Do I need to be mad to be a great writer?
And when I say mad, I mean crazy. Like, depressed. Being mentally ill is a serious issue, and I'm not trying to downplay it or something, but the most influential people on poetry and literature were half insane. They had complicated lives and history, that made it possible for them to write sophisticated messages and stories that had layers. Stories that meant something.
I'm afraid I'm too well-off, too simple and too happy to write things that are meaningful.
Life has been too easy for me so far, hasn't it. If I don't grow through hardships and stuff, how would I be able to find the words to represent the people who have actually went through troubles I cannot imagine? It would seem fake, non authentic, and I would be a ridiculous writer who pretends to understand something she has no idea what its about.
But this doesn't mean I want hardships. I don't want them. I want a happy life. Still, I'm conflicted because it makes me wonder if I'll ever be a deep writer.
And experiences. Some say the world promotes experiences as a must-have, because traveling and stuff means spending money, and spending money means some otger people are going to be happier. But do I need to have experiences traveling and sightseeing to grow my mind? What is a way to grow my mind? Read books? Is there a list of books a person must read?

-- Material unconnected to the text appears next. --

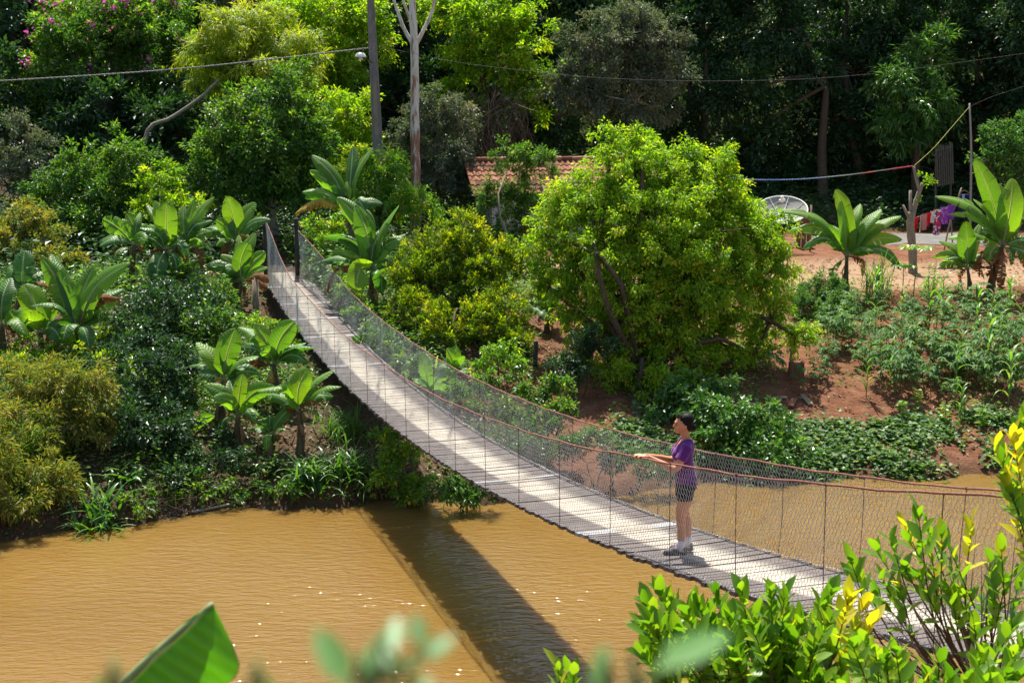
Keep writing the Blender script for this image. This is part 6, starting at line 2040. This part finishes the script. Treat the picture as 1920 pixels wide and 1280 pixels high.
for sy in (1, -1):
    ax, ay = ANK[sy]
    MB().tube([[ax - .022, ay, .045], [ax - .022, ay, .11], [ax - .021, ay, .175]], [.050, .049, .050], 14).build('sock', M['sock'], woman, smooth=True)
    s_ = MB()
    s_.sphere([ax - .04, ay, .050], (.055, .043, .052), 9, 12)
    s_.sphere([ax + .035, ay + sy * .003, .047], (.085, .045, .042), 9, 12)
    s_.sphere([ax + .115, ay + sy * .008, .036], (.065, .047, .031), 9, 12)
    s_.tube([[ax - .03, ay, .06], [ax - .022, ay, .095]], [.050, .047], 12)
    sho = melt(s_, .007, 2).build('shoe', M['shoe'], woman, smooth=True)
    b_ = MB()
    outl = [(ax - .098, .0), (ax - .07, .042), (ax + .03, .045), (ax + .12, .050), (ax + .175, .026), (ax + .185, 0)]
    pts_ = [(x, ay + sy * .006 + w) for x, w in outl] + [(x, ay + sy * .006 - w) for x, w in outl[::-1][1:-1]]
    V = [[x, y, z] for z in (0, .022) for x, y in pts_]
    n_ = len(pts_)
    b_.add(np.array(V), [[i, (i + 1) % n_, n_ + (i + 1) % n_, n_ + i] for i in range(n_)] + [list(range(n_))[::-1], [n_ + i for i in range(n_)]])
    b_.build('sole', M['sole'], sho)
    l_ = MB()
    for q in range(4):
        x = ax + .030 + .022 * q
        l_.tube(curve([[x, ay - .030, .076 - .006 * q], [x + .006, ay, .093 - .008 * q], [x, ay + .030, .076 - .006 * q]], 6), .0042, 5)
    l_.build('laces', M['lace'], sho)
# ------------------------------------------------------------------ bushes on the near bank
M['citrus'] = leaf_mat('citrus_leaf', [(0, (.06, .17, .012)), (.5, (.13, .27, .018)), (.86, (.22, .34, .025)), (.93, (.38, .40, .03)), (1, (.55, .47, .035))], .5, .42, .45, (1.6, 1.6, .35))


def citrus(label, d, root_px, hub_px, tips, bare=(), leaf=(50, 22), nl=16, yellow=(), mat='citrus', stem_r=.035):
    """tips: photo pixels of leafy shoot ends"""
    k = d / FPX
    base = at(root_px[0], root_px[1], d + .6)
    base[2] = float(hz(base[0], base[1]))
    r = empty('citrus_bush', base, label, 'bush', 'bushes on the near bank')
    hub = at(hub_px[0], hub_px[1], d + .3)
    mb = MB(base)
    mb.tube(curve([base - [0, 0, .1], (base + hub) / 2 + [.08, .1, 0], hub], 9), np.linspace(stem_r, stem_r * .6, 9), 8, caps=False)
    P, D, N, L, W, T = [], [], [], [], [], []
    for i, tp in enumerate(tips):
        dz = rng.uniform(-.35, .45)
        t = at(tp[0], tp[1], d + dz)
        ln = np.linalg.norm(t - hub)
        mid = hub * .45 + t * .55 + rng.normal(size=3) * .05 * ln - [0, 0, .06 * ln]
        C = curve([hub, mid, t], 14)
        mb.tube(C, np.linspace(.010, .0025, 14), 5, caps=False)
        axis = unit(C[-1] - C[-4])
        yl = i in yellow
        for j in range(nl):
            f = 1 - (j / nl) ** 1.2 * min(.8, .34 / ln)
            q = f * 13
            a = int(min(12, q))
            p = C[a] + (C[a + 1] - C[a]) * (q - a)
            an = j * 2.4 + i
            rad = unit(np.cross(axis, [0.3, 0.8, 0.2])) * math.cos(an) + unit(np.cross(axis, np.cross(axis, [0.3, 0.8, 0.2]))) * math.sin(an)
            op = .25 + .75 * (j / nl)
            P.append(p)
            D.append(axis * (1.1 - op * .6) + rad * op + UP * .25 + rng.normal(size=3) * .15)
            N.append(unit(axis * .6 + UP * .4 - rad * .3 + rng.normal(size=3) * .25))
            z = rng.uniform(.65, 1.15)
            L.append(leaf[0] * k * z)
            W.append(leaf[1] * k * z * rng.uniform(.85, 1.2))
            T.append(rng.uniform(.90, 1.0) if yl else min(.9, rng.beta(2.2, 2) * .95) if rng.random() > .035 else rng.uniform(.92, 1))
    for tp in bare:
        t = at(tp[0], tp[1], d + rng.uniform(-.3, .5))
        ln = np.linalg.norm(t - hub)
        C = curve([hub + rng.normal(size=3) * .05, hub * .5 + t * .5 + rng.normal(size=3) * .07 * ln - [0, 0, .05 * ln], t], 14)
        mb.tube(C, np.linspace(.011, .0015, 14), 5, 1, caps=False)
        for q in range(5):
            a = rng.integers(5, 13)
            e = C[a] + unit(C[a + 1] - C[a] + rng.normal(size=3) * .02) * ln * .14 + rng.normal(size=3) * .05 * ln
            mb.tube(curve([C[a], (C[a] + e) / 2 + rng.normal(size=3) * .01, e], 6), np.linspace(.004, .001, 6), 4, 1, caps=False)
    mb.build('stem', [M['twig_brown'], M['twig_grey']], r, smooth=True)
    obj('foliage', leaf_mesh('foliage', np.array(P), np.array(D), np.array(N), np.array(L), np.array(W), np.array(T), M[mat], base, 'leaf', .12, True), r)


t1 = [(x_, y_ + 34) for x_, y_ in [(1215, 1100), (1202, 1135), (1240, 1085), (1265, 1092), (1235, 1160), (1218, 1190), (1275, 1160), (1310, 1102), (1345, 1082), (1390, 1075), (1330, 1120), (1370, 1130), (1300, 1150), (1445, 1078), (1470, 1088), (1420, 1130), (1455, 1120), (1400, 1160), (1350, 1170), (1500, 1130), (1490, 1170), (1555, 1080), (1545, 1110), (1530, 1130), (1520, 1190), (1470, 1200), (1420, 1210), (1380, 1210), (1320, 1200), (1270, 1205), (1440, 1250), (1390, 1250), (1345, 1240), (1500, 1240), (1590, 1095), (1615, 1102), (1630, 1140), (1600, 1155), (1460, 1160), (1560, 1160), (1580, 1220), (1540, 1250), (1430, 1180), (1365, 1185), (1310, 1175), (1290, 1120), (1450, 1220)]]
t1 = t1 + [(x_ + rng.normal(0, 16), y_ + 30 + abs(rng.normal(0, 22))) for x_, y_ in t1[:34]]
citrus('dense bright green bush in the lower right foreground, one shoot all yellow', 7.0, (1500, 1900), (1470, 1420), t1, nl=17, yellow=(34, 35, 36, 37), bare=[(1300, 1235), (1340, 1255)])
t2 = [(1590, 1028), (1602, 1048), (1640, 1010), (1650, 1062), (1665, 990), (1690, 960), (1715, 935), (1732, 955), (1700, 990), (1760, 985), (1775, 1002), (1740, 1012), (1690, 1040), (1720, 1062), (1680, 1075), (1642, 1090), (1815, 962), (1780, 1050), (1802, 1092), (1770, 1080), (1850, 1030), (1872, 1010), (1880, 1062), (1860, 1080), (1840, 1110), (1820, 1142), (1800, 1152), (1782, 1112), (1905, 1062)]
citrus('open twiggy bush with grey bare branches at the right foreground', 7.6, (1840, 1800), (1850, 1330), [(x_ + 6, y_ + 26) for x_, y_ in t2], nl=9, leaf=(46, 19), yellow=(5, 16), bare=[(1600, 1085), (1560, 1110), (1640, 1130), (1690, 1110), (1740, 1090), (1610, 1170), (1660, 1180), (1780, 1030), (1830, 1000), (1880, 980), (1905, 1000), (1720, 1150), (1760, 1190), (1585, 1130), (1840, 1060), (1910, 1100), (1700, 1050), (1680, 1020)])
t3 = [(1600, 1192), (1622, 1182), (1642, 1202), (1662, 1212), (1690, 1232), (1680, 1202), (1740, 1240), (1780, 1252), (1830, 1232), (1872, 1192), (1900, 1152), (1910, 1190), (1852, 1252), (1702, 1262), (1640, 1250), (1610, 1235), (1890, 1240), (1920, 1230), (1760, 1215), (1240, 1272), (1225, 1276), (1810, 1262), (1730, 1268), (1670, 1255), (1580, 1268), (1900, 1262), (1840, 1205)]
citrus('low green bush along the bottom edge of the right foreground', 6.4, (1760, 1900), (1740, 1440), [(x_, y_ + 22) for x_, y_ in t3], nl=14, yellow=())
t4 = [(1905, 768), (1882, 800), (1862, 842), (1856, 822), (1900, 832), (1916, 800), (1880, 872), (1900, 900), (1886, 932), (1912, 952), (1872, 892), (1930, 860), (1945, 800), (1940, 910), (1915, 870)]
citrus('yellow-tipped branch reaching in from the right edge', 7.2, (2150, 1800), (2010, 1180), [(x_ + 18, y_ + 26) for x_, y_ in t4], nl=13, leaf=(52, 21), yellow=(1, 3, 8))
citrus('small green shoot tips at the middle of the bottom edge', 6.0, (1060, 1900), (1062, 1420), [(1046, 1252), (1062, 1262), (1076, 1268), (1052, 1268)], nl=12, leaf=(44, 19))

# ------------------------------------------------------------------ leaves just before the lens
M['near'] = leaf_mat('glossy_near_leaf', [(0, (.08, .21, .045)), (1, (.15, .31, .08))], .4, .42, .35, (1.5, 1.7, .6))


def sapling(label, d, root_u, lv, stems):
    base = at(root_u, 1700, d)
    base[2] = float(hz(base[0], base[1]))
    r = empty('sapling', base, label, 'sapling', 'blurred saplings close to the camera')
    mb = MB(base)
    for st in stems:
        p1 = at(*st[0], d)
        pts = [base - [0, 0, .05], base * .66 + p1 * .34 + rng.normal(size=3) * .01, base * .33 + p1 * .67] + [at(u, v, d) for u, v in st]
        mb.tube(curve(pts, 16), np.linspace(.004, .0016, 16), 6, caps=False)
    mb.build('stem', M['stem_green'], r, smooth=True)
    k = d / FPX
    for (u0, v0, u1, v1, w, tw, dz) in lv:
        a, b = at(u0, v0, d), at(u1, v1, d + dz)
        L = np.linalg.norm(b - a)
        n_ = unit(np.array([tw * .35 - .08, -.45, .88]))
        V, F, _ = leaf_geo(a[None], (b - a)[None], n_[None], L, w * k, 'leaf', .06)
        obj('leaf', np_mesh('leaf', V - base, F, M['near'], np.full(len(V), rng.random()), None, True), r)


sapling('out-of-focus pale green leaves at the bottom, left of the centre', .60, 700,
        [(655, 1290, 590, 1170, 62, .1, .018), (685, 1310, 738, 1160, 70, -.5, .028), (735, 1225, 745, 1150, 40, .3, .02), (790, 1215, 778, 1145, 36, .0, .014), (792, 1240, 852, 1188, 52, -.3, .01), (745, 1270, 715, 1205, 45, .4, .02), (762, 1300, 812, 1268, 42, .2, .01), (700, 1262, 690, 1225, 40, -.2, .02), (775, 1262, 770, 1225, 38, .1, .02)],
        [[(700, 1420), (740, 1300), (786, 1215)], [(690, 1420), (660, 1290)], [(700, 1420), (742, 1225)]])
sapling('out-of-focus green leaves at the bottom, right of the centre', .60, 1180,
        [(1122, 1310, 1134, 1200, 46, .4, .02), (1232, 1258, 1372, 1176, 78, -.2, .036)],
        [[(1180, 1420), (1200, 1300), (1234, 1258)], [(1150, 1420), (1122, 1310)]])
sapling('tiny out-of-focus leaf tips at the bottom left corner', .62, 400,
        [(505, 1310, 494, 1262, 30, .1, 0), (196, 1312, 186, 1266, 26, .1, 0)],
        [[(470, 1420), (505, 1310)], [(240, 1420), (196, 1312)]])

# one torn banana leaf on the near bank
nb_d = 3.0
nb = at(-40, 1900, nb_d)
nb[2] = float(hz(nb[0], nb[1]))
near_ban = empty('banana_plant', nb, 'single torn bright banana leaf rising from the bottom edge in the left foreground', 'banana plant')
MB(nb).tube(curve([nb - [0, 0, .1], at(20, 1560, nb_d)], 6), np.linspace(.11, .06, 6), 10).build('pseudostem', M['pseudostem'], near_ban, smooth=True)
rng = np.random.default_rng(5)
lm = MB(nb)
a_, b_ = at(20, 1560, nb_d), at(398, 1131, nb_d)
n_ = 40
t_ = np.linspace(0, 1, n_)
mid = a_ + (b_ - a_) * t_[:, None]
mid += np.array([-.012, 0, .012]) * np.sin(t_ * 3.14)[:, None] * 2
T_ = unit(np.gradient(mid, axis=0))
S_ = unit(np.cross(T_, np.array([-.25, -.9, .3])))
N_ = np.cross(S_, T_)
lm.tube(mid - N_ * .004, np.linspace(.017, .006, n_), 7, 1, caps=True)
for sd in (1, -1):
    V, UV = [], []
    for i in range(n_):
        w = (.185 if sd > 0 else .035) * min(1, (t_[i] - .15) / .2 if t_[i] > .15 else .02)
        if t_[i] > .80:
            # ragged, torn-off end
            w *= np.interp(t_[i], [.72, .80, .86, .91, .955, 1.0], [1, .98, .93, .80, .52, .08]) + (rng.normal(0, .055) if sd > 0 else 0)
        for j in range(9):
            c = j / 8
            bend = .30 if sd > 0 else 2.9
            an = bend * c
            V.append(mid[i] + sd * S_[i] * w * c * math.cos(an * .6) - N_[i] * w * math.sin(an * .6) * c * .9 + T_[i] * w * c * .12 + N_[i] * .004 * math.sin(i * .9 + c * 3))
            UV.append((sd * c, t_[i] * 1.4))
    F = [[i * 9 + j, i * 9 + j + 1, i * 9 + j + 10, i * 9 + j + 9] if sd > 0 else [i * 9 + j, i * 9 + j + 9, i * 9 + j + 10, i * 9 + j + 1] for i in range(n_ - 1) for j in range(8)]
    lm.add(np.array(V), F, 0, .6, np.array(UV))
M['ban_near'] = banana_mat('near_banana_leaf', (.075, .23, .016), (1.9, 2.1, .3), .55)
lm.build('leaf', [M['ban_near'], M['petiole']], near_ban, smooth=True)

There probably is. I'm just too bored to read all of them.
I wish I was more efficient. I wish this one post hadn't taken more than a week to be written. I keep pulling up my Netflix, binge-ing Brooklyn nine nine. I wish I wasn't distracted so easily, like my eyes keep rolling around and I remember some inane task I hadn't finished and right that school homework I should really be working on.
What makes a good writer?
I think writers should get their point, their emotions, their thoughts across to the readers. I think the book or story should be their connection, from halfway across the world or some period of time. Maybe I'll grow old and read back on this with surprising fondness. Maybe I'll grow old and forget all about this.
I am a teenager in a changing world, and I know I need to be up for anything. That's why I watched all that videos on media literacy and literature and psychology. That's why I am keeping an online diary, like a nerd. Or at least a dork.
But still, my thoughts are shambled and all raveled, and I wish I could see whether any of these thoughts and emotions I'm feeling has any meaning. If they will be important in the future, or is just important.
Writing gives me some satisfaction in that all these thoughts that I have-believe me what I write is like the millionth of the random thoughts I have- are going to be saved. They are going to be left to the future me, or any people who stumble across them.
And I hope that it will give me-or you a laugh. Or at least something to think about.
I am not mad. I am sane, insane in some areas like fangirling or shit, but mostly sane. My mind is balanced, in that way everything should be balanced. Light and dark, happy and sad, exciting and boring.
I am different from others in that way everyone are, and I am normal, in that way everyone are. I write and think and read and do, in that way everyone does. But I think I do some more, and I do some less, and I think that is okay because I will never be everyone else. I will be me, the center of my perspective, and that will be enough.